▶ Provided material
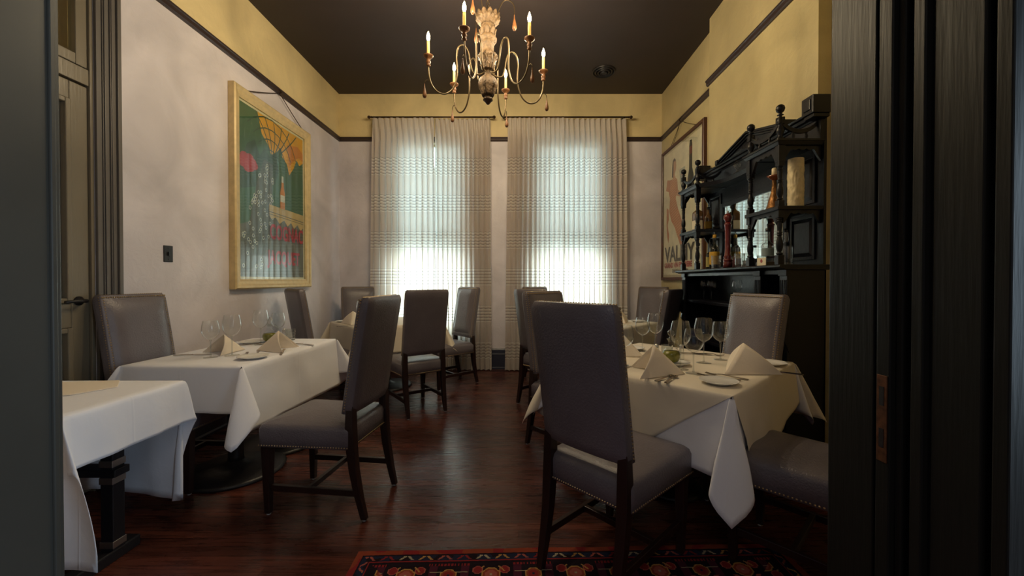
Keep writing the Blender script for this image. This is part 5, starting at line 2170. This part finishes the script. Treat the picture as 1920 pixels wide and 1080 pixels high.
def rug_colour(x, y):
    """distance-from-edge bands, then octagon rosettes in the main border"""
    dl, dr, db, dt = x - RX0, RX1 - x, y - RY0, RY1 - y
    d = min(dl, dr, db, dt)
    along = x if d in (dt, db) else y
    if d < 0.030:
        return 'o' if noise.noise((x * 14, y * 14, 3)) > -0.1 else 'r'
    if d < 0.034:
        return 'k'
    if d < 0.070:
        u = (along * 1.0) % 0.085
        v = d - 0.052
        if abs(abs(u - 0.042) - 0.008 - abs(v + 0.01) * 0.9) < 0.006 and abs(v) < 0.012:
            kk = int((along + 9) / 0.085) % 4
            return 'wypr'[kk]
        return 'b' if noise.noise((x * 20, y * 20, 7)) > -0.15 else 'k'
    if d < 0.077:
        return 'r'
    if d < 0.250:
        per = 0.18
        c = (int((along + 9) / per) + 0.5) * per - 9
        k = int((along + 9) / per) % 2
        u, v = along - c, d - 0.160
        oc = max(abs(u), abs(v), (abs(u) + abs(v)) * 0.72)
        big = 0.040 if k else 0.034
        if oc < 0.006:
            return 'w' if k else 'b'
        if oc < big * 0.62:
            return 'p' if k else 'r'
        if oc < big - 0.005:
            return 'o'
        if oc < big:
            return 'y'
        if abs(v + 0.018) < 0.0028 and abs(u) < 0.078 and k == 0:
            return 'w'
        for sg in (-1, 1):
            uu, vv = u - sg * 0.058, v + 0.028
            o2 = max(abs(uu), abs(vv), (abs(uu) + abs(vv)) * 0.72)
            if k == 1 and o2 < 0.022:
                return 'p' if o2 > 0.018 else 'r'
            if abs(abs(u) - 0.048 - (v + 0.03) * 0.8) < 0.004 and -0.05 < v < -0.02 and k == 1:
                return 'y'
        if abs(abs(u) - 0.03 + (v - 0.055) * 0.8) < 0.010 and 0.03 < v < 0.07:
            return 'p'
        if abs(v + 0.062) < 0.006 and (along * 70) % 1 > 0.45 and k == 0:
            return 'r'
        if 0.05 < abs(u) < 0.083 and -0.055 < v < 0.06 and k == 0:
            return 'm'
        return 'k'
    if d < 0.258:
        return 'r'
    if d < 0.29:
        return 'b' if (along * 24) % 1 > 0.4 else 'y'
    if d < 0.297:
        return 'o'
    # field
    u = (x * 5.2) % 1 - 0.5
    v = (y * 5.2) % 1 - 0.5
    s_ = abs(u) + abs(v)
    return 'b' if s_ < 0.12 else 'y' if s_ < 0.16 else 'o' if s_ < 0.26 else 'k' if s_ < 0.30 else 'f'


def rug_dye(r, g, b_):
    return srgb(r * 0.80, g * 0.82, b_ * 0.82)


def make_rug():
    ylo = 0.9
    rows = []
    y = RY0
    while y < RY1 - 1e-6:
        st_ = 0.02 if y < ylo else 0.0035
        rows.append(y)
        y += st_
    rows.append(RY1)
    nx = int((RX1 - RX0) / 0.005)
    vs, fs, cols = [], [], []
    for y in rows:
        for i in range(nx + 1):
            x = RX0 + (RX1 - RX0) * i / nx
            edge = 0.004 * noise.noise((x * 4, 1, 0)) if y == RY1 else 0
            vs.append((x - (RX0 + RX1) / 2, y + edge - (RY0 + RY1) / 2, 0.0085 + 0.0012 * noise.noise((x * 60, y * 60, 0)) + 0.002 * noise.noise((x * 3, y * 3, 0))))
    for j in range(len(rows) - 1):
        for i in range(nx):
            a = j * (nx + 1) + i
            fs.append((a, a + 1, a + nx + 2, a + nx + 1))
            x = RX0 + (RX1 - RX0) * (i + .5) / nx
            cols.append(rug_dye(*PALR[rug_colour(x, (rows[j] + rows[j + 1]) / 2)]))
    # skirt
    n0 = len(vs)
    per = [i for i in range(nx + 1)] + [j * (nx + 1) + nx for j in range(1, len(rows))] + [(len(rows) - 1) * (nx + 1) + i for i in range(nx - 1, -1, -1)] + [j * (nx + 1) for j in range(len(rows) - 2, 0, -1)]
    for p in per:
        vs.append((vs[p][0], vs[p][1], 0.0008))
    m = len(per)
    for k in range(m):
        fs.append((per[k], n0 + k, n0 + (k + 1) % m, per[(k + 1) % m]))
        cols.append(srgb(*PALR['r']))
    me = bpy.data.meshes.new('rug')
    me.from_pydata(vs, [], fs)
    ca_ = me.color_attributes.new('knots', 'FLOAT_COLOR', 'CORNER')
    flat = []
    for f, c in zip(fs, cols):
        flat.extend(c * len(f))
    ca_.data.foreach_set('color', flat)
    m_, nt, b_ = new_mat('hand_knotted_wool')
    at = N(nt, 'ShaderNodeAttribute')
    at.attribute_name = 'knots'
    nt.links.new(at.outputs['Color'], b_.inputs['Base Color'])
    b_.inputs['Roughness'].default_value = 0.95
    b_.inputs['Specular IOR Level'].default_value = 0.1
    me.materials.append(m_)
    o = bpy.data.objects.new('rug', me)
    COL.objects.link(o)
    o.location = ((RX0 + RX1) / 2, (RY0 + RY1) / 2, 0.0)
    o.rotation_euler = (0, 0, radians(1.6))
    return tag(o, 'red and navy patterned oriental rug on the floor at the doorway', 'rug')


make_rug()

# lock strike on the right jamb
t = thing('strike_plate', (OX1 - 0.009, 0.922, 0.93), 0, 'worn brass strike plate let into the dark right door jamb', 'strike plate')
q = MB()
q.box(-0.0015, 0.001, -0.013, 0.013, -0.10, 0.10)
q.build('plate', mat('worn_brass', (96, 62, 40), 0.5, metal=0.6, var=0.4, vscale=60), t, bevel=0.0008)
for z in (0.052, -0.045):
    q = MB()
    q.box(-0.0022, 0.0, -0.006, 0.006, z - 0.022, z + 0.022)
    q.build('mortise_slot', M['iron'], t)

▶ What is required
Reproduce the material in its entirety and word for word, without the pictures.

▶ Exercise response
Keep writing the Blender script for this image. This is part 5, starting at line 2170. This part finishes the script. Treat the picture as 1920 pixels wide and 1080 pixels high.
def rug_colour(x, y):
    """distance-from-edge bands, then octagon rosettes in the main border"""
    dl, dr, db, dt = x - RX0, RX1 - x, y - RY0, RY1 - y
    d = min(dl, dr, db, dt)
    along = x if d in (dt, db) else y
    if d < 0.030:
        return 'o' if noise.noise((x * 14, y * 14, 3)) > -0.1 else 'r'
    if d < 0.034:
        return 'k'
    if d < 0.070:
        u = (along * 1.0) % 0.085
        v = d - 0.052
        if abs(abs(u - 0.042) - 0.008 - abs(v + 0.01) * 0.9) < 0.006 and abs(v) < 0.012:
            kk = int((along + 9) / 0.085) % 4
            return 'wypr'[kk]
        return 'b' if noise.noise((x * 20, y * 20, 7)) > -0.15 else 'k'
    if d < 0.077:
        return 'r'
    if d < 0.250:
        per = 0.18
        c = (int((along + 9) / per) + 0.5) * per - 9
        k = int((along + 9) / per) % 2
        u, v = along - c, d - 0.160
        oc = max(abs(u), abs(v), (abs(u) + abs(v)) * 0.72)
        big = 0.040 if k else 0.034
        if oc < 0.006:
            return 'w' if k else 'b'
        if oc < big * 0.62:
            return 'p' if k else 'r'
        if oc < big - 0.005:
            return 'o'
        if oc < big:
            return 'y'
        if abs(v + 0.018) < 0.0028 and abs(u) < 0.078 and k == 0:
            return 'w'
        for sg in (-1, 1):
            uu, vv = u - sg * 0.058, v + 0.028
            o2 = max(abs(uu), abs(vv), (abs(uu) + abs(vv)) * 0.72)
            if k == 1 and o2 < 0.022:
                return 'p' if o2 > 0.018 else 'r'
            if abs(abs(u) - 0.048 - (v + 0.03) * 0.8) < 0.004 and -0.05 < v < -0.02 and k == 1:
                return 'y'
        if abs(abs(u) - 0.03 + (v - 0.055) * 0.8) < 0.010 and 0.03 < v < 0.07:
            return 'p'
        if abs(v + 0.062) < 0.006 and (along * 70) % 1 > 0.45 and k == 0:
            return 'r'
        if 0.05 < abs(u) < 0.083 and -0.055 < v < 0.06 and k == 0:
            return 'm'
        return 'k'
    if d < 0.258:
        return 'r'
    if d < 0.29:
        return 'b' if (along * 24) % 1 > 0.4 else 'y'
    if d < 0.297:
        return 'o'
    # field
    u = (x * 5.2) % 1 - 0.5
    v = (y * 5.2) % 1 - 0.5
    s_ = abs(u) + abs(v)
    return 'b' if s_ < 0.12 else 'y' if s_ < 0.16 else 'o' if s_ < 0.26 else 'k' if s_ < 0.30 else 'f'


def rug_dye(r, g, b_):
    return srgb(r * 0.80, g * 0.82, b_ * 0.82)


def make_rug():
    ylo = 0.9
    rows = []
    y = RY0
    while y < RY1 - 1e-6:
        st_ = 0.02 if y < ylo else 0.0035
        rows.append(y)
        y += st_
    rows.append(RY1)
    nx = int((RX1 - RX0) / 0.005)
    vs, fs, cols = [], [], []
    for y in rows:
        for i in range(nx + 1):
            x = RX0 + (RX1 - RX0) * i / nx
            edge = 0.004 * noise.noise((x * 4, 1, 0)) if y == RY1 else 0
            vs.append((x - (RX0 + RX1) / 2, y + edge - (RY0 + RY1) / 2, 0.0085 + 0.0012 * noise.noise((x * 60, y * 60, 0)) + 0.002 * noise.noise((x * 3, y * 3, 0))))
    for j in range(len(rows) - 1):
        for i in range(nx):
            a = j * (nx + 1) + i
            fs.append((a, a + 1, a + nx + 2, a + nx + 1))
            x = RX0 + (RX1 - RX0) * (i + .5) / nx
            cols.append(rug_dye(*PALR[rug_colour(x, (rows[j] + rows[j + 1]) / 2)]))
    # skirt
    n0 = len(vs)
    per = [i for i in range(nx + 1)] + [j * (nx + 1) + nx for j in range(1, len(rows))] + [(len(rows) - 1) * (nx + 1) + i for i in range(nx - 1, -1, -1)] + [j * (nx + 1) for j in range(len(rows) - 2, 0, -1)]
    for p in per:
        vs.append((vs[p][0], vs[p][1], 0.0008))
    m = len(per)
    for k in range(m):
        fs.append((per[k], n0 + k, n0 + (k + 1) % m, per[(k + 1) % m]))
        cols.append(srgb(*PALR['r']))
    me = bpy.data.meshes.new('rug')
    me.from_pydata(vs, [], fs)
    ca_ = me.color_attributes.new('knots', 'FLOAT_COLOR', 'CORNER')
    flat = []
    for f, c in zip(fs, cols):
        flat.extend(c * len(f))
    ca_.data.foreach_set('color', flat)
    m_, nt, b_ = new_mat('hand_knotted_wool')
    at = N(nt, 'ShaderNodeAttribute')
    at.attribute_name = 'knots'
    nt.links.new(at.outputs['Color'], b_.inputs['Base Color'])
    b_.inputs['Roughness'].default_value = 0.95
    b_.inputs['Specular IOR Level'].default_value = 0.1
    me.materials.append(m_)
    o = bpy.data.objects.new('rug', me)
    COL.objects.link(o)
    o.location = ((RX0 + RX1) / 2, (RY0 + RY1) / 2, 0.0)
    o.rotation_euler = (0, 0, radians(1.6))
    return tag(o, 'red and navy patterned oriental rug on the floor at the doorway', 'rug')


make_rug()

# lock strike on the right jamb
t = thing('strike_plate', (OX1 - 0.009, 0.922, 0.93), 0, 'worn brass strike plate let into the dark right door jamb', 'strike plate')
q = MB()
q.box(-0.0015, 0.001, -0.013, 0.013, -0.10, 0.10)
q.build('plate', mat('worn_brass', (96, 62, 40), 0.5, metal=0.6, var=0.4, vscale=60), t, bevel=0.0008)
for z in (0.052, -0.045):
    q = MB()
    q.box(-0.0022, 0.0, -0.006, 0.006, z - 0.022, z + 0.022)
    q.build('mortise_slot', M['iron'], t)